→ Exercise requirements
Output the material below in full, exactly as it is.

→ Recorded information
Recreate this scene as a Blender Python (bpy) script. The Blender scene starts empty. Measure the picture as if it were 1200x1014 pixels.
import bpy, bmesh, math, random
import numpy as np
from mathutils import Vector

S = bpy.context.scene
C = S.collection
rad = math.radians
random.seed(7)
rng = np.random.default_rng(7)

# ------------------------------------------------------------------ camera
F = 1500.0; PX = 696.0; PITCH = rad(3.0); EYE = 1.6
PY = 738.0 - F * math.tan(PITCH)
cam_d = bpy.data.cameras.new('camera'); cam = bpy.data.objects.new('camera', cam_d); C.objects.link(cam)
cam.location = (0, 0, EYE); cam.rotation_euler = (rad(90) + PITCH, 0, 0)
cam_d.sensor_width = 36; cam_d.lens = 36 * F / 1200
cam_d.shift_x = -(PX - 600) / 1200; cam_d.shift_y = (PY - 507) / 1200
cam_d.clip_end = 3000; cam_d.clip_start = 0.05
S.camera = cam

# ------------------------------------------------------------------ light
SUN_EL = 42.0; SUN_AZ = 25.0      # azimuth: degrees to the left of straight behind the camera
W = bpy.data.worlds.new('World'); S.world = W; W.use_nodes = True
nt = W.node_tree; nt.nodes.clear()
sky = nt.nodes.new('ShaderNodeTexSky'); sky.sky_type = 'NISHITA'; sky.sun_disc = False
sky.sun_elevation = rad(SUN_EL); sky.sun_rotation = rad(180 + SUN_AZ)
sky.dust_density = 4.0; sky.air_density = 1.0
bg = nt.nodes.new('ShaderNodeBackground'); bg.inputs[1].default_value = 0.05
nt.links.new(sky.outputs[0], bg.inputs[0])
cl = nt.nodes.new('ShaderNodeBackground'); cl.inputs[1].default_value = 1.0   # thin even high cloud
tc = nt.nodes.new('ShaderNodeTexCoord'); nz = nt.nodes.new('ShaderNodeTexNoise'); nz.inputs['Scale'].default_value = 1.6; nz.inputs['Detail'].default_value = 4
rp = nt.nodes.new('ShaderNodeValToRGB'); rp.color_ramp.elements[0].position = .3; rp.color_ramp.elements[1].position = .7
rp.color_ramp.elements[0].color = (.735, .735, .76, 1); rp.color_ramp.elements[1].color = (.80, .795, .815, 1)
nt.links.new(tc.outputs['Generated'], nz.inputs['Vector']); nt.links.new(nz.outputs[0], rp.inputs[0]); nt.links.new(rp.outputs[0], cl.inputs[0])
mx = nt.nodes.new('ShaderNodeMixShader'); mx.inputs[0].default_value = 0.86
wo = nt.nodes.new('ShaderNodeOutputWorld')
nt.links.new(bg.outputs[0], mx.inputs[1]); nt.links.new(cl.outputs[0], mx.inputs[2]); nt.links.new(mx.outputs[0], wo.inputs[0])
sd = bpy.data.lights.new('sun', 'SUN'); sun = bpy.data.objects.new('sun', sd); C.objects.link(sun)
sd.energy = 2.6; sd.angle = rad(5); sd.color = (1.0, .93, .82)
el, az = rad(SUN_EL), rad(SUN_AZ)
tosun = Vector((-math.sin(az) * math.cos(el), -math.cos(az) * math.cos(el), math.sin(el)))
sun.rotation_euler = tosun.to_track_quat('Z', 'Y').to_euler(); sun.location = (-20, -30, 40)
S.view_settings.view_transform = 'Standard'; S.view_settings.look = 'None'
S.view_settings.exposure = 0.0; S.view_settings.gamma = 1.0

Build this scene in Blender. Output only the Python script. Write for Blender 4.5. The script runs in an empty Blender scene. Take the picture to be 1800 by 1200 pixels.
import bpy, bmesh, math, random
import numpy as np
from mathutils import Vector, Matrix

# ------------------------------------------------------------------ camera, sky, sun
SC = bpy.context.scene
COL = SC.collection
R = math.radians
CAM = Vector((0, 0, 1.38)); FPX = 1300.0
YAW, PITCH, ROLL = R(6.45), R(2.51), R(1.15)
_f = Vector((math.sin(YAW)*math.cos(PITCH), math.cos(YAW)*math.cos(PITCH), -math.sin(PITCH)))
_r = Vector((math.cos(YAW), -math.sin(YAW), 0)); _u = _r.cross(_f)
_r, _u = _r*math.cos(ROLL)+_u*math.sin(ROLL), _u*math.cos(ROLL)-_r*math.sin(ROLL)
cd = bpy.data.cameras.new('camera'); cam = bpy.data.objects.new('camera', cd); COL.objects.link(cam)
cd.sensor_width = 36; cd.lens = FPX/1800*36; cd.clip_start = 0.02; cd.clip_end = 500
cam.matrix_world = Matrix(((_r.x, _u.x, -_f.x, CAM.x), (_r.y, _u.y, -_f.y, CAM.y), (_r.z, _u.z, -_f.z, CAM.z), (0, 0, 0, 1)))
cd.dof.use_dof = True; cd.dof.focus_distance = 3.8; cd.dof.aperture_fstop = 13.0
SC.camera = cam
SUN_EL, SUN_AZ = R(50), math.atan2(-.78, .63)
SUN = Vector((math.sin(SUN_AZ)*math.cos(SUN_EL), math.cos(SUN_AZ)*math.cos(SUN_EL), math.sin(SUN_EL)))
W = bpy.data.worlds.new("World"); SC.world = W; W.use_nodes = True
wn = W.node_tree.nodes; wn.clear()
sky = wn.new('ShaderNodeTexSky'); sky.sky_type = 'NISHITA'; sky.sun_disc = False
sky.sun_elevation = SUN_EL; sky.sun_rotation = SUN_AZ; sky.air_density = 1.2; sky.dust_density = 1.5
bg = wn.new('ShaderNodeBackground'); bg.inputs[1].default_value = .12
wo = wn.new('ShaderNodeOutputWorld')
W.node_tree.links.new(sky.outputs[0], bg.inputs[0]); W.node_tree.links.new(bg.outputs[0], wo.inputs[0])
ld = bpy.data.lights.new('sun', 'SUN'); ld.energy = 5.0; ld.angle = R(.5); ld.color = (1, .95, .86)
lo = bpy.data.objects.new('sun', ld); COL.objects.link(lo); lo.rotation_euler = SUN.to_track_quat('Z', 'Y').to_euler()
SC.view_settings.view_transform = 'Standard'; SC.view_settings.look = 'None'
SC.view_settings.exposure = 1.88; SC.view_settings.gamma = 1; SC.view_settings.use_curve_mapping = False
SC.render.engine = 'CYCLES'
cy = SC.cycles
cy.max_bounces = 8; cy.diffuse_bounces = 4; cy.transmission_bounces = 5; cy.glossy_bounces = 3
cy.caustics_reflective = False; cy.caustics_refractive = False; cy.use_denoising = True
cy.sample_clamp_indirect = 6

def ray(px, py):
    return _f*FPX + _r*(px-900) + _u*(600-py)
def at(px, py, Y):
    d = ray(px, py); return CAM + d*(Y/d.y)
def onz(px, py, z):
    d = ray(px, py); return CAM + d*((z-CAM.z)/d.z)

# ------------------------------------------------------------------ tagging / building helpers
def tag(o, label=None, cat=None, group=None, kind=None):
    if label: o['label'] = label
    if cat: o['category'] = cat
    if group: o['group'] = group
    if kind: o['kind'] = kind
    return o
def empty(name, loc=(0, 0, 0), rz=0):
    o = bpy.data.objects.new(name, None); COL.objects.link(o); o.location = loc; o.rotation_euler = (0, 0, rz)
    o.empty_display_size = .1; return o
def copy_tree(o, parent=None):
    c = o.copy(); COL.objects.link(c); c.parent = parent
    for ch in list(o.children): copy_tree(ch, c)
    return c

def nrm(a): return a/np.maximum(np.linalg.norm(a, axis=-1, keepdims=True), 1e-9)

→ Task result
Recreate this scene as a Blender Python (bpy) script. The Blender scene starts empty. Measure the picture as if it were 1200x1014 pixels.
import bpy, bmesh, math, random
import numpy as np
from mathutils import Vector

S = bpy.context.scene
C = S.collection
rad = math.radians
random.seed(7)
rng = np.random.default_rng(7)

# ------------------------------------------------------------------ camera
F = 1500.0; PX = 696.0; PITCH = rad(3.0); EYE = 1.6
PY = 738.0 - F * math.tan(PITCH)
cam_d = bpy.data.cameras.new('camera'); cam = bpy.data.objects.new('camera', cam_d); C.objects.link(cam)
cam.location = (0, 0, EYE); cam.rotation_euler = (rad(90) + PITCH, 0, 0)
cam_d.sensor_width = 36; cam_d.lens = 36 * F / 1200
cam_d.shift_x = -(PX - 600) / 1200; cam_d.shift_y = (PY - 507) / 1200
cam_d.clip_end = 3000; cam_d.clip_start = 0.05
S.camera = cam

# ------------------------------------------------------------------ light
SUN_EL = 42.0; SUN_AZ = 25.0      # azimuth: degrees to the left of straight behind the camera
W = bpy.data.worlds.new('World'); S.world = W; W.use_nodes = True
nt = W.node_tree; nt.nodes.clear()
sky = nt.nodes.new('ShaderNodeTexSky'); sky.sky_type = 'NISHITA'; sky.sun_disc = False
sky.sun_elevation = rad(SUN_EL); sky.sun_rotation = rad(180 + SUN_AZ)
sky.dust_density = 4.0; sky.air_density = 1.0
bg = nt.nodes.new('ShaderNodeBackground'); bg.inputs[1].default_value = 0.05
nt.links.new(sky.outputs[0], bg.inputs[0])
cl = nt.nodes.new('ShaderNodeBackground'); cl.inputs[1].default_value = 1.0   # thin even high cloud
tc = nt.nodes.new('ShaderNodeTexCoord'); nz = nt.nodes.new('ShaderNodeTexNoise'); nz.inputs['Scale'].default_value = 1.6; nz.inputs['Detail'].default_value = 4
rp = nt.nodes.new('ShaderNodeValToRGB'); rp.color_ramp.elements[0].position = .3; rp.color_ramp.elements[1].position = .7
rp.color_ramp.elements[0].color = (.735, .735, .76, 1); rp.color_ramp.elements[1].color = (.80, .795, .815, 1)
nt.links.new(tc.outputs['Generated'], nz.inputs['Vector']); nt.links.new(nz.outputs[0], rp.inputs[0]); nt.links.new(rp.outputs[0], cl.inputs[0])
mx = nt.nodes.new('ShaderNodeMixShader'); mx.inputs[0].default_value = 0.86
wo = nt.nodes.new('ShaderNodeOutputWorld')
nt.links.new(bg.outputs[0], mx.inputs[1]); nt.links.new(cl.outputs[0], mx.inputs[2]); nt.links.new(mx.outputs[0], wo.inputs[0])
sd = bpy.data.lights.new('sun', 'SUN'); sun = bpy.data.objects.new('sun', sd); C.objects.link(sun)
sd.energy = 2.6; sd.angle = rad(5); sd.color = (1.0, .93, .82)
el, az = rad(SUN_EL), rad(SUN_AZ)
tosun = Vector((-math.sin(az) * math.cos(el), -math.cos(az) * math.cos(el), math.sin(el)))
sun.rotation_euler = tosun.to_track_quat('Z', 'Y').to_euler(); sun.location = (-20, -30, 40)
S.view_settings.view_transform = 'Standard'; S.view_settings.look = 'None'
S.view_settings.exposure = 0.0; S.view_settings.gamma = 1.0

Build this scene in Blender. Output only the Python script. Write for Blender 4.5. The script runs in an empty Blender scene. Take the picture to be 1800 by 1200 pixels.
import bpy, bmesh, math, random
import numpy as np
from mathutils import Vector, Matrix

# ------------------------------------------------------------------ camera, sky, sun
SC = bpy.context.scene
COL = SC.collection
R = math.radians
CAM = Vector((0, 0, 1.38)); FPX = 1300.0
YAW, PITCH, ROLL = R(6.45), R(2.51), R(1.15)
_f = Vector((math.sin(YAW)*math.cos(PITCH), math.cos(YAW)*math.cos(PITCH), -math.sin(PITCH)))
_r = Vector((math.cos(YAW), -math.sin(YAW), 0)); _u = _r.cross(_f)
_r, _u = _r*math.cos(ROLL)+_u*math.sin(ROLL), _u*math.cos(ROLL)-_r*math.sin(ROLL)
cd = bpy.data.cameras.new('camera'); cam = bpy.data.objects.new('camera', cd); COL.objects.link(cam)
cd.sensor_width = 36; cd.lens = FPX/1800*36; cd.clip_start = 0.02; cd.clip_end = 500
cam.matrix_world = Matrix(((_r.x, _u.x, -_f.x, CAM.x), (_r.y, _u.y, -_f.y, CAM.y), (_r.z, _u.z, -_f.z, CAM.z), (0, 0, 0, 1)))
cd.dof.use_dof = True; cd.dof.focus_distance = 3.8; cd.dof.aperture_fstop = 13.0
SC.camera = cam
SUN_EL, SUN_AZ = R(50), math.atan2(-.78, .63)
SUN = Vector((math.sin(SUN_AZ)*math.cos(SUN_EL), math.cos(SUN_AZ)*math.cos(SUN_EL), math.sin(SUN_EL)))
W = bpy.data.worlds.new("World"); SC.world = W; W.use_nodes = True
wn = W.node_tree.nodes; wn.clear()
sky = wn.new('ShaderNodeTexSky'); sky.sky_type = 'NISHITA'; sky.sun_disc = False
sky.sun_elevation = SUN_EL; sky.sun_rotation = SUN_AZ; sky.air_density = 1.2; sky.dust_density = 1.5
bg = wn.new('ShaderNodeBackground'); bg.inputs[1].default_value = .12
wo = wn.new('ShaderNodeOutputWorld')
W.node_tree.links.new(sky.outputs[0], bg.inputs[0]); W.node_tree.links.new(bg.outputs[0], wo.inputs[0])
ld = bpy.data.lights.new('sun', 'SUN'); ld.energy = 5.0; ld.angle = R(.5); ld.color = (1, .95, .86)
lo = bpy.data.objects.new('sun', ld); COL.objects.link(lo); lo.rotation_euler = SUN.to_track_quat('Z', 'Y').to_euler()
SC.view_settings.view_transform = 'Standard'; SC.view_settings.look = 'None'
SC.view_settings.exposure = 1.88; SC.view_settings.gamma = 1; SC.view_settings.use_curve_mapping = False
SC.render.engine = 'CYCLES'
cy = SC.cycles
cy.max_bounces = 8; cy.diffuse_bounces = 4; cy.transmission_bounces = 5; cy.glossy_bounces = 3
cy.caustics_reflective = False; cy.caustics_refractive = False; cy.use_denoising = True
cy.sample_clamp_indirect = 6

def ray(px, py):
    return _f*FPX + _r*(px-900) + _u*(600-py)
def at(px, py, Y):
    d = ray(px, py); return CAM + d*(Y/d.y)
def onz(px, py, z):
    d = ray(px, py); return CAM + d*((z-CAM.z)/d.z)

# ------------------------------------------------------------------ tagging / building helpers
def tag(o, label=None, cat=None, group=None, kind=None):
    if label: o['label'] = label
    if cat: o['category'] = cat
    if group: o['group'] = group
    if kind: o['kind'] = kind
    return o
def empty(name, loc=(0, 0, 0), rz=0):
    o = bpy.data.objects.new(name, None); COL.objects.link(o); o.location = loc; o.rotation_euler = (0, 0, rz)
    o.empty_display_size = .1; return o
def copy_tree(o, parent=None):
    c = o.copy(); COL.objects.link(c); c.parent = parent
    for ch in list(o.children): copy_tree(ch, c)
    return c

def nrm(a): return a/np.maximum(np.linalg.norm(a, axis=-1, keepdims=True), 1e-9)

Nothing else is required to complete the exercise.